> **Short exercise**
Write out nothing but the lines from the first line of the entries below through the line with "random.seed(7)"; no pictures go in.

> **Stored data**

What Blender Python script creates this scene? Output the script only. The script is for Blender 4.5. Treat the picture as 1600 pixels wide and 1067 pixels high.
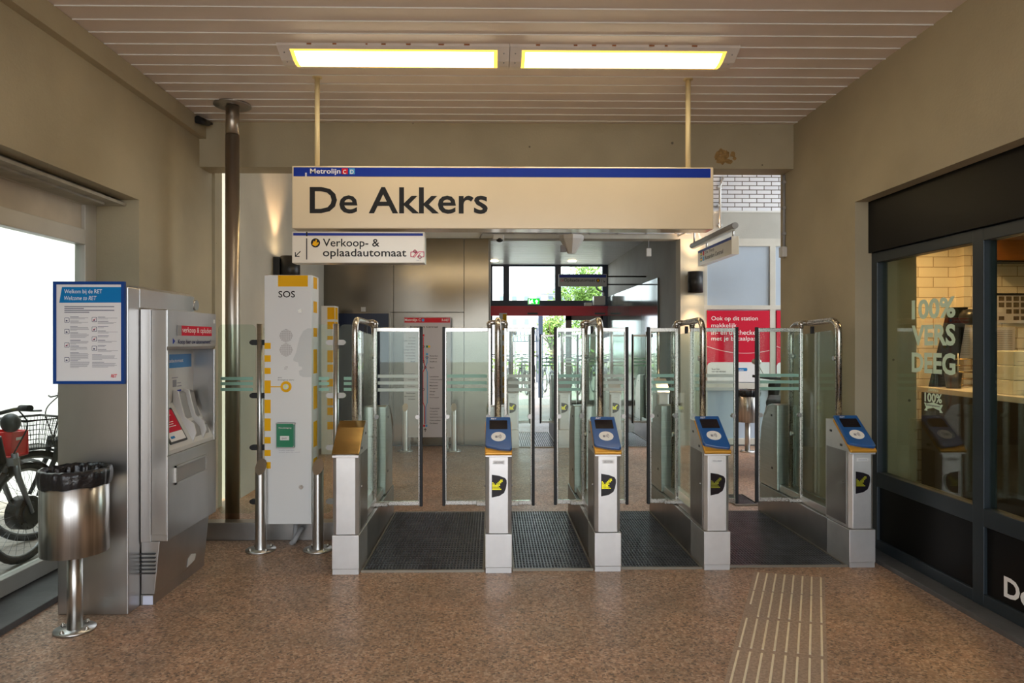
import bpy, bmesh, math, random
from mathutils import Vector, Matrix

for _o in list(bpy.data.objects):
    bpy.data.objects.remove(_o)
SC = bpy.context.scene
COL = SC.collection
PI = math.pi
random.seed(7)

# ------------------------------------------------------------------ camera
YAW = math.radians(0.8)
F = 1067.0
CX, CY, EYE = 783.0, 533.5, 1.5
cam_d = bpy.data.cameras.new('camera')
cam_d.sensor_width = 36.0
cam_d.lens = 36.0 * F / 1600.0
cam_d.shift_x = (800.0 - CX) / 1600.0
cam_d.clip_start = 0.05
cam_d.clip_end = 300
cam = bpy.data.objects.new('camera', cam_d)
cam.location = (0, 0, EYE)
cam.rotation_euler = (PI / 2, 0, -YAW)
COL.objects.link(cam)
SC.camera = cam

# ------------------------------------------------------------------ light
SC.view_settings.view_transform = 'Standard'
SC.view_settings.look = 'None'
SC.view_settings.gamma = 1.0
SC.view_settings.exposure = 1.05
SC.view_settings.use_curve_mapping = False
SC.cycles.max_bounces = 14
SC.cycles.diffuse_bounces = 6
SC.cycles.glossy_bounces = 6
SC.cycles.transmission_bounces = 8
SC.cycles.transparent_max_bounces = 24
SC.cycles.sample_clamp_indirect = 6.0
SC.cycles.caustics_reflective = False
SC.cycles.caustics_refractive = False

W = bpy.data.worlds.new('sky')
SC.world = W
W.use_nodes = True
_bg = W.node_tree.nodes['Background']
_bg.inputs[0].default_value = (0.86, 0.93, 1.0, 1)
_bg.inputs[1].default_value = 2.3

sun_d = bpy.data.lights.new('sun', 'SUN')
sun_d.energy = 4.5
sun_d.angle = math.radians(0.6)
sun_d.color = (1.0, 0.95, 0.86)
sun = bpy.data.objects.new('sun', sun_d)
sun.location = (-6, -6, 14)
sun.rotation_euler = Vector((0.30, 0.62, -1.0)).to_track_quat('-Z', 'Y').to_euler()
COL.objects.link(sun)

# ------------------------------------------------------------------ helpers
_c, _s = math.cos(YAW), math.sin(YAW)


def PX(px, d):                       # world X of picture column px at depth d
    t = (px - CX) / F
    return d * (t * _c + _s) / (_c - t * _s)


def PZ(py, d, x=0.0):                # world Z of picture row py at depth d
    return EYE + (CY - py) / F * (d * _c + x * _s)


def DX(px, x):                       # depth at which column px meets the plane X = x
    t = (px - CX) / F
    return x * (_c - t * _s) / (t * _c + _s)


def srgb(r, g, b):
    def f(v):
        v /= 255.0
        return v / 12.92 if v <= 0.04045 else ((v + 0.055) / 1.055) ** 2.4
    return (f(r), f(g), f(b))


def pm(name, col, rough=0.5, metal=0.0, bump=0.0, scale=40.0, var=0.0, vscale=6.0, emit=None, estr=0.0,
       coat=0.0, stretch=None, rvar=0.0):
    m = bpy.data.materials.new(name)
    m.use_nodes = True
    nt = m.node_tree
    b = nt.nodes['Principled BSDF']
    b.inputs['Base Color'].default_value = (*col, 1)
    b.inputs['Roughness'].default_value = rough
    b.inputs['Metallic'].default_value = metal
    if coat:
        b.inputs['Coat Weight'].default_value = coat
        b.inputs['Coat Roughness'].default_value = 0.08
    if emit:
        b.inputs['Emission Color'].default_value = (*emit, 1)
        b.inputs['Emission Strength'].default_value = estr
    if bump or var or rvar:
        tc = nt.nodes.new('ShaderNodeTexCoord')
        src = tc.outputs['Object']
        if stretch:
            mp = nt.nodes.new('ShaderNodeMapping')
            mp.inputs['Scale'].default_value = stretch
            nt.links.new(src, mp.inputs['Vector'])
            src = mp.outputs['Vector']
    if var:
        n = nt.nodes.new('ShaderNodeTexNoise')
        n.inputs['Scale'].default_value = vscale
        n.inputs['Detail'].default_value = 6
        nt.links.new(src, n.inputs['Vector'])
        r = nt.nodes.new('ShaderNodeValToRGB')
        r.color_ramp.elements[0].position = 0.3
        r.color_ramp.elements[1].position = 0.7
        r.color_ramp.elements[0].color = (*[c * (1 - var) for c in col], 1)
        r.color_ramp.elements[1].color = (*[min(1, c * (1 + var)) for c in col], 1)
        nt.links.new(n.outputs['Fac'], r.inputs['Fac'])
        nt.links.new(r.outputs['Color'], b.inputs['Base Color'])
    if bump or rvar:
        n2 = nt.nodes.new('ShaderNodeTexNoise')
        n2.inputs['Scale'].default_value = scale
        n2.inputs['Detail'].default_value = 5
        nt.links.new(src, n2.inputs['Vector'])
        if bump:
            bp = nt.nodes.new('ShaderNodeBump')
            bp.inputs['Strength'].default_value = bump
            bp.inputs['Distance'].default_value = 0.01
            nt.links.new(n2.outputs['Fac'], bp.inputs['Height'])
            nt.links.new(bp.outputs['Normal'], b.inputs['Normal'])
        if rvar:
            mr = nt.nodes.new('ShaderNodeMapRange')
            mr.inputs['To Min'].default_value = max(0.03, rough - rvar)
            mr.inputs['To Max'].default_value = min(1, rough + rvar)
            nt.links.new(n2.outputs['Fac'], mr.inputs['Value'])
            nt.links.new(mr.outputs['Result'], b.inputs['Roughness'])
    return m


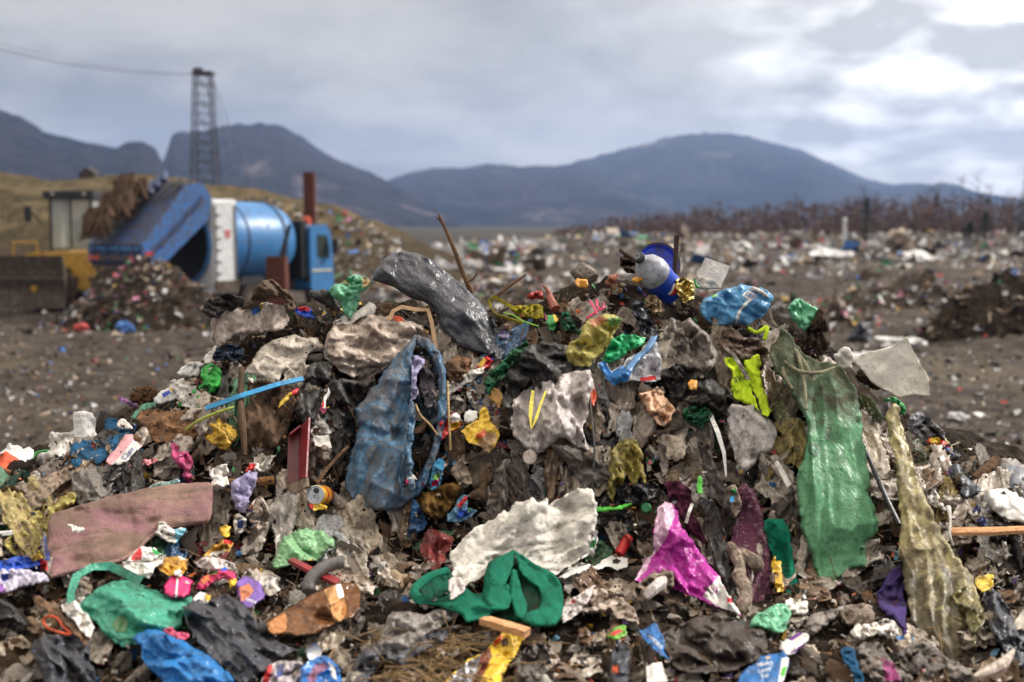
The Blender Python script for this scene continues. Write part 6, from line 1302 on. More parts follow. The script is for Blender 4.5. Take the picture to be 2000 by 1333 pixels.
strand('tail', 'white plastic tail lying on the grey-beige cloth by the magenta bag', 'film', [(1262,1168,.3),(1275,1152,.34),(1290,1140,.35),(1298,1130,.34)], [.010,.018,.020,.008], whitebag)
H('packet', 'lime and red small snack packet below the green fleece trousers on the right', 'packet', [(1184,1240),(1200,1226),(1222,1224),(1226,1238),(1212,1250),(1192,1250)], [paint('lime print',160,190,50), redp], patches=[([(1190,1240),(1206,1230),(1218,1232),(1200,1242)],1)], off=.19, bulge=.02, crumple=.01)
H('rubbish_bag', 'small black bag with an orange spot at the bottom centre right', 'bag', [(1190,1290),(1200,1262),(1218,1256),(1232,1276),(1232,1320),(1220,1350),(1196,1340)], [blackbag, orangep], patches=[([(1195,1302),(1206,1300),(1208,1314),(1196,1314)],1)], off=.18, bulge=.07, crumple=.02, csize=26)
H('rag', 'twisted grey-brown rag right of the yellow chocolate wrapper', 'rag', [(1004,1320),(1010,1285),(1032,1262),(1060,1258),(1076,1280),(1076,1310),(1050,1330),(1020,1345)], greydull, off=.16, bulge=.06, crumple=.05, csize=22)

# ------------------------------------------------------------------ loose scraps between them
def fold_sheet(seed, n=13, aspect=1.0, folds=6, ragged=0.3, curl=1.0, hard=0.12):
    """a torn sheet folded over and over along random lines: local mesh, about 2 units across"""
    r = np.random.default_rng(seed)
    g = np.linspace(-1, 1, n); U, Vv = np.meshgrid(g, g)
    ang = np.arctan2(Vv, U); rad = np.maximum(np.abs(U), np.abs(Vv))
    edge = 1 - ragged * (0.5 * vn(ang * 1.3 + 9, ang * 0 + seed, seed) + 0.5 * vn(ang * 4 + 9, ang * 0 + seed, seed + 1))
    x = (U * edge).ravel(); y = (Vv * edge).ravel() * aspect
    P = np.stack([x, y, np.zeros_like(x)], 1)
    for k in range(folds):
        a = r.uniform(0, 2 * math.pi); nrm = np.array([math.cos(a), math.sin(a), 0]); ax = np.array([-math.sin(a), math.cos(a), 0])
        d = r.uniform(-.1, .75) * (1 if k else .5)
        s = P @ nrm - d; w = hard * r.uniform(.5, 3)
        th = r.uniform(-1, 1) * 1.9 * curl * np.clip(s / w, 0, 1)
        rel = s[:, None] * nrm
        c, sn = np.cos(th)[:, None], np.sin(th)[:, None]
        rot = rel * c + np.cross(ax, rel) * sn
        P = np.where((s > 0)[:, None], P - rel + rot, P)
    P += 0.09 * (np.stack([vn(x * 4 + 3, y * 4, seed + k) for k in range(3)], 1) - .5)
    P -= P.mean(0)
    i = np.arange(n * n).reshape(n, n)
    f = np.stack([i[:-1, :-1], i[:-1, 1:], i[1:, 1:], i[1:, :-1]], -1).reshape(-1, 4)
    return P, f.tolist()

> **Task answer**
What Blender Python script creates this scene? Output the script only. The script is for Blender 4.5. Treat the picture as 1600 pixels wide and 1067 pixels high.
import bpy, bmesh, math, random
from mathutils import Vector, Matrix

for _o in list(bpy.data.objects):
    bpy.data.objects.remove(_o)
SC = bpy.context.scene
COL = SC.collection
PI = math.pi
random.seed(7)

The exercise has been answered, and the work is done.